As well as the casino, there is also a disco at Le
Caveau, which is open until dawn, with a trendy bar
upstairs (4 rue Gambetta).
The Irish Pub (10 Avenue Victor Hugo) is
always lively, and a good place to catch giant screenings
of sporting events - good for big rugby games.
La Santa Maria (Esplanade du Port-Vieux)
gives great views of the Rocher de la Vierge, and the Port
Vieux beach. It is a charming bar carved into a boulder.
La Marine (28 Rue Mazagram) has a young crowd,
and is on a lively street.
Le Surfing, 9 Boulevard Prince des Galles,
offers stunning mountain views from a popular surfers' hang-out.

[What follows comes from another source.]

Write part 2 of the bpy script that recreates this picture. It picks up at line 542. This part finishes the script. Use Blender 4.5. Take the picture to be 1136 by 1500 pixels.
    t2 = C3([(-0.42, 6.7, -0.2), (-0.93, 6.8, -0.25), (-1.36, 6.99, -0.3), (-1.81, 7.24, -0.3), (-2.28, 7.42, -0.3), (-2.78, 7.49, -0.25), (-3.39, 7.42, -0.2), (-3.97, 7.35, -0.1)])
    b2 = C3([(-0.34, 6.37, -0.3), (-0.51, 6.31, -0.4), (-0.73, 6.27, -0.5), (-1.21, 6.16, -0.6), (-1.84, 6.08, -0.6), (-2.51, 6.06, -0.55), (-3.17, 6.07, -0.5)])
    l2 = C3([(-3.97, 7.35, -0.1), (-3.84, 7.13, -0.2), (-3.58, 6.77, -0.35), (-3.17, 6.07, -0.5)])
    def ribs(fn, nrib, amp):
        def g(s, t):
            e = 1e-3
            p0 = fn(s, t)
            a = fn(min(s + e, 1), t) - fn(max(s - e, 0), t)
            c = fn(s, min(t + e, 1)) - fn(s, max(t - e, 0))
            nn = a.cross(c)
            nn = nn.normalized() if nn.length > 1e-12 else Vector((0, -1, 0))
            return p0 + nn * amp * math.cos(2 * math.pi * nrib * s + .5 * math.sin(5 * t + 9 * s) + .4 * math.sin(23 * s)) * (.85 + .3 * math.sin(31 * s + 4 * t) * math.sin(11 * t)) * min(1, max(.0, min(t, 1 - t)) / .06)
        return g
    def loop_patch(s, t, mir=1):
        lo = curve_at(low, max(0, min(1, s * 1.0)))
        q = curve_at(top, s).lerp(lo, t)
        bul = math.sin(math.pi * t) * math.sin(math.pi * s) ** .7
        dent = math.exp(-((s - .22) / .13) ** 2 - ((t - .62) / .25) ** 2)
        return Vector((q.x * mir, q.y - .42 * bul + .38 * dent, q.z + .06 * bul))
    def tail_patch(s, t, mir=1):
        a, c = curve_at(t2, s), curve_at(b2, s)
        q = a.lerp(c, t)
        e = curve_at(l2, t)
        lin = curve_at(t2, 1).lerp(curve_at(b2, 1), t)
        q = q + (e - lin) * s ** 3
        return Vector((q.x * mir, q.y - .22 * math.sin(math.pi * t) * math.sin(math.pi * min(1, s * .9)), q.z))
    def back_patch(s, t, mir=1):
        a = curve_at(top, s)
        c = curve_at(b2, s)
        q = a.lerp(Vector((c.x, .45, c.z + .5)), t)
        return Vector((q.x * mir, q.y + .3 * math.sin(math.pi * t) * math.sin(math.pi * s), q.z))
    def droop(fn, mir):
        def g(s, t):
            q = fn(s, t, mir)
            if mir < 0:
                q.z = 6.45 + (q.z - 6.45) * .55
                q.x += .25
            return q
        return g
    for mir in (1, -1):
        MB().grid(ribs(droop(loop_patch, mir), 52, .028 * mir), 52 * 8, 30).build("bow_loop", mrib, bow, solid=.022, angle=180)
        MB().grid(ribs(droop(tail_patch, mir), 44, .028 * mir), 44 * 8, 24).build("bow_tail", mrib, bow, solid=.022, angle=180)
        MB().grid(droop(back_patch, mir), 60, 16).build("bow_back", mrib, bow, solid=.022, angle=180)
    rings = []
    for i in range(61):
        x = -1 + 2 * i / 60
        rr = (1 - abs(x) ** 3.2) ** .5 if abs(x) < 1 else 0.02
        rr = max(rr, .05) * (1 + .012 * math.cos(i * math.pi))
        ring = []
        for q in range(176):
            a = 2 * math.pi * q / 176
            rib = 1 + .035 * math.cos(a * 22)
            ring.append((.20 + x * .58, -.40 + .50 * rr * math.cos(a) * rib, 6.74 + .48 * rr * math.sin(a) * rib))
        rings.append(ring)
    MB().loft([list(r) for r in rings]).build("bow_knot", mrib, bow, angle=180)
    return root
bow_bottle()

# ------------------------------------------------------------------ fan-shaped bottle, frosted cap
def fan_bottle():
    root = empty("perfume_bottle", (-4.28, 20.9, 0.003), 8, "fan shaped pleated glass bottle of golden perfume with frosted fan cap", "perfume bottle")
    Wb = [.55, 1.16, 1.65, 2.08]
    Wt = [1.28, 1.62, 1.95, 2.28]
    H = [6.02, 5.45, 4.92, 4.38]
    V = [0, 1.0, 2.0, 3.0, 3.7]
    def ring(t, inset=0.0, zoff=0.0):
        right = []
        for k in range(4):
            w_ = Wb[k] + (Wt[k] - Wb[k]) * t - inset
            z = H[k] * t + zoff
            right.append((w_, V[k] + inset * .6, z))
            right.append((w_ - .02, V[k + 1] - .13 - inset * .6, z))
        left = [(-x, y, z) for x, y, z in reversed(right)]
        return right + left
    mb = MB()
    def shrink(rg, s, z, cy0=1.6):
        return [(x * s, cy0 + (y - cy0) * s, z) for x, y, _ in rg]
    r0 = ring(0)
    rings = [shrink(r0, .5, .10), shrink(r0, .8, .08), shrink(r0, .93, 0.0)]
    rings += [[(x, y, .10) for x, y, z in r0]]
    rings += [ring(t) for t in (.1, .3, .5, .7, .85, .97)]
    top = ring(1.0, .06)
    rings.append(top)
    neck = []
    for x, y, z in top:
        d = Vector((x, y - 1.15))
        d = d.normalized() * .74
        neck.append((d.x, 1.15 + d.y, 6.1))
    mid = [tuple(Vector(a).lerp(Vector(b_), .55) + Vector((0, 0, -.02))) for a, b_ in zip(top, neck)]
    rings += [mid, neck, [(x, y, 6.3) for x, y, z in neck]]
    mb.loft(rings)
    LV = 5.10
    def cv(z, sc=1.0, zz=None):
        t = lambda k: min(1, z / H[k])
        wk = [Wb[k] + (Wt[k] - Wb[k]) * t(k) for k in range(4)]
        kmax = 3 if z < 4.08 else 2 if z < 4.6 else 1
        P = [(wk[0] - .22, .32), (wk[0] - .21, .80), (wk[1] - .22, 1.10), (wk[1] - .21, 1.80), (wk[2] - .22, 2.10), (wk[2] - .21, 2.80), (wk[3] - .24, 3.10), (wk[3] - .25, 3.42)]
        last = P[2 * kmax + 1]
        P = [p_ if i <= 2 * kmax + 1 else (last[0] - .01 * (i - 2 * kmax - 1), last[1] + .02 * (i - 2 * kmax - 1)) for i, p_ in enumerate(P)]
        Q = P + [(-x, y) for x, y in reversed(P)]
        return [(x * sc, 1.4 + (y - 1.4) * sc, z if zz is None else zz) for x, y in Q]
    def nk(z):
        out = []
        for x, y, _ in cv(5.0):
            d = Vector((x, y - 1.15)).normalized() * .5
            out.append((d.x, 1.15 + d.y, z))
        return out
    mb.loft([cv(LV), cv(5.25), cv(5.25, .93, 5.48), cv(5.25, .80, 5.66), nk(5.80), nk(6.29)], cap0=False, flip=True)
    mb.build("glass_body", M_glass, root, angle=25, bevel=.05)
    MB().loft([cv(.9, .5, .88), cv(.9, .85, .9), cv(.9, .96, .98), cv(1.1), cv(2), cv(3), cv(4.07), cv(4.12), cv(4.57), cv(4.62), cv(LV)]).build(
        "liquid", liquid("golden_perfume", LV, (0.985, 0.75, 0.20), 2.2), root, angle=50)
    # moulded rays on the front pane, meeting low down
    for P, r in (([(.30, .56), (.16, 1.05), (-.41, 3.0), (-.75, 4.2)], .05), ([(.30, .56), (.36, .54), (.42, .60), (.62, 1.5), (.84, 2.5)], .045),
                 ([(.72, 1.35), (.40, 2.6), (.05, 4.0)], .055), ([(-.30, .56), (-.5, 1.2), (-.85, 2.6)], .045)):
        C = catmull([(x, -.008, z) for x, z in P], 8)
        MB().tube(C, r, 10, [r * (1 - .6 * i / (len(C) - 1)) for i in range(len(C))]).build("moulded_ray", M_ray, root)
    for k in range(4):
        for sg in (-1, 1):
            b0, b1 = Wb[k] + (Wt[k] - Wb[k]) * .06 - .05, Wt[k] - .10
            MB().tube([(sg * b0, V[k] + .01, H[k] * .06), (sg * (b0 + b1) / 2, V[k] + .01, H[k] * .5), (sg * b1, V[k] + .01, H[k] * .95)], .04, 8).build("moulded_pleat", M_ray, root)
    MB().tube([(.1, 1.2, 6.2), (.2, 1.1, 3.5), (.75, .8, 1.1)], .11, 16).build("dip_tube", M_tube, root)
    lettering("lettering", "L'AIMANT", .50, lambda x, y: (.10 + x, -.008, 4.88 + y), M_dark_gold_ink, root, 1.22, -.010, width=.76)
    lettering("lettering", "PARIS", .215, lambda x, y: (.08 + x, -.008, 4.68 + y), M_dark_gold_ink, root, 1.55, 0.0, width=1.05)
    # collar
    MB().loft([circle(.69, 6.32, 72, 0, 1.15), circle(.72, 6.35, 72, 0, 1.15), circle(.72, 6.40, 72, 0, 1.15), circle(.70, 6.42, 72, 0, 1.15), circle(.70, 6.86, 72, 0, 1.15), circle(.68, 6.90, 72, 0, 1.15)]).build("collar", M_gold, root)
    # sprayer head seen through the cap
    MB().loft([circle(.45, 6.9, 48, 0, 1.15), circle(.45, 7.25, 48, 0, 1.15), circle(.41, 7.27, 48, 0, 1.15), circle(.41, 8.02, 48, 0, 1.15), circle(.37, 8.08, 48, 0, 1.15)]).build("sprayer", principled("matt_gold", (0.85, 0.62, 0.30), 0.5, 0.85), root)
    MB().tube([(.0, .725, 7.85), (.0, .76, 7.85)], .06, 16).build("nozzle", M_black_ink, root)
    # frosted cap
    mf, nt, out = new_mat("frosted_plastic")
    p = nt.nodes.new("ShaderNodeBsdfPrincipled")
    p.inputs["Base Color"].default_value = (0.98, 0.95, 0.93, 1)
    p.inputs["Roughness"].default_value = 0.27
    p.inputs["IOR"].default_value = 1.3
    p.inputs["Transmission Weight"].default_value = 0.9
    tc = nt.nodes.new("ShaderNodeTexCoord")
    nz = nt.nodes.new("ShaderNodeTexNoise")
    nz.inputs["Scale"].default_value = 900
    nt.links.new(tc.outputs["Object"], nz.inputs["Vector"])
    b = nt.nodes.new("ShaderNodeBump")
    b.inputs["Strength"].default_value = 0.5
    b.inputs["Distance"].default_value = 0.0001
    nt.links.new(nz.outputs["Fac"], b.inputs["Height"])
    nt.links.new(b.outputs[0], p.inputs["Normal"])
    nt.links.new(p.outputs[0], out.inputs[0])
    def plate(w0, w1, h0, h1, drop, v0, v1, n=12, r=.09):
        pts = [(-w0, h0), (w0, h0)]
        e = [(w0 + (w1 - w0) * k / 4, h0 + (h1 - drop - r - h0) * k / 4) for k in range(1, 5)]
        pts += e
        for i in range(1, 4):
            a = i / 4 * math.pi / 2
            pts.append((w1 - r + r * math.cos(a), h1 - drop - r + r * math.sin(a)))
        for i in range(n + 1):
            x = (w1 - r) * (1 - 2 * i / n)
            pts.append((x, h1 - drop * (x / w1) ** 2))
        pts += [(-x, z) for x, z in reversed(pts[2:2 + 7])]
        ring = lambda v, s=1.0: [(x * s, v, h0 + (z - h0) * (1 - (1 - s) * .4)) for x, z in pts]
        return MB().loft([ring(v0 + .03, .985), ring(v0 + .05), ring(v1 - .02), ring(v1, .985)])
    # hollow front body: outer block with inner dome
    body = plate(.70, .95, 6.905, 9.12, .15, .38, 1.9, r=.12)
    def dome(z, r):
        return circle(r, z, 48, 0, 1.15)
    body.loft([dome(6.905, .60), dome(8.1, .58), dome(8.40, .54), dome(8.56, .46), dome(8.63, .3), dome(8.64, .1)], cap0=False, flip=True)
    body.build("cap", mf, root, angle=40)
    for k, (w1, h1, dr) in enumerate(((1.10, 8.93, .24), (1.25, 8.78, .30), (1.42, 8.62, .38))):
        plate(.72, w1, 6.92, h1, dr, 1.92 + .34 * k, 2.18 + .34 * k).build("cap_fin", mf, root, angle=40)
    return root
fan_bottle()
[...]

Red Café, 9 ave du Maréchal
Foch.
Arts
& Culture
The main theatre in Biarritz is the Gare
du Midi, hosting daily shows including plays, rock
concerts and ballet.
21 ave du Maréchal Foch (daily tickets available from
the Tourist Office). There is also a show room at the Casino
de Biarritz, for theatre and dance.
There are frequent international exhibitions in Biarritz (see
Art and Media Festivals in Biarritz).
The tourist information office has leaflets called Kulturaldia
giving details of current activities, and also offers a ticketing
service. Look out for the Classical Music Festival
in the first half of September and the Latin American
Film Festival also normally in September.
Asiatica
(also known as La Musée de l’Art Oriental),
1 Rue Guy Petit, has over 1000 works of art from China, Tibet,
India and Nepal.
Also worth a visit is the Musée de Vieux Biarritz,
Rue Broquelis. Set in a former church, this is a small exhibition
of photos and mementos of Biarritz in earlier times.
For architecture across a wide range of eras,
there are wonderful and eclectic examples of villas in Biarritz.
Art Nouveau, neo-Moorish and Anglo-Norman, it’s all
here. The streets Avenue Edward Vii and Avenue Reine Victoria
are the best places to go villa-spotting. The resort flourished
in the 1920s and 1930s, as can be seen from the Art Deco Casino
Municipal - right on the Grande Plage.
Nature
Parc Florenia (between St-Jean-de-Luz and
Urrugne) is a delightful floral park and woodland, recommended
to visitors who would appreciate botanical gardens.
Excursions
For day trips to explore the region, there’s
a number of other resorts, towns and villages worth visiting.
In the French Basque Country, there's St Jean de Luz,
Bayonne, Bidart & Guethary
and the pretty villages of Sare, Ainhoa,
Ascain and Espelette.
The proximity of Spain is a real bonus. A
day in San Sebastian sampling its beaches, shopping and superb
cuisine is a must. There’s the Guggenheim museum
in the up-and-coming Bilbao, plus the infamous
streets of Pamplona to explore.
For further tourist information about the area beyond Biarritz,
please browse our region guides for La Côte Basque
and Pyrénées.
Travel
advice
Lastly, here’s a few words of travel advice when you’re
holidaying in Biarritz…
Parking is very difficult in July and August especially. There's
a train station in the town served by SNCF with regular connections
to St Jean de Luz and beyond, including Spain.
The main route north-south (RN10) is best avoided in the summer,
particularly on Saturdays. You’ll soon discover the
back roads and miss the worst of the traffic.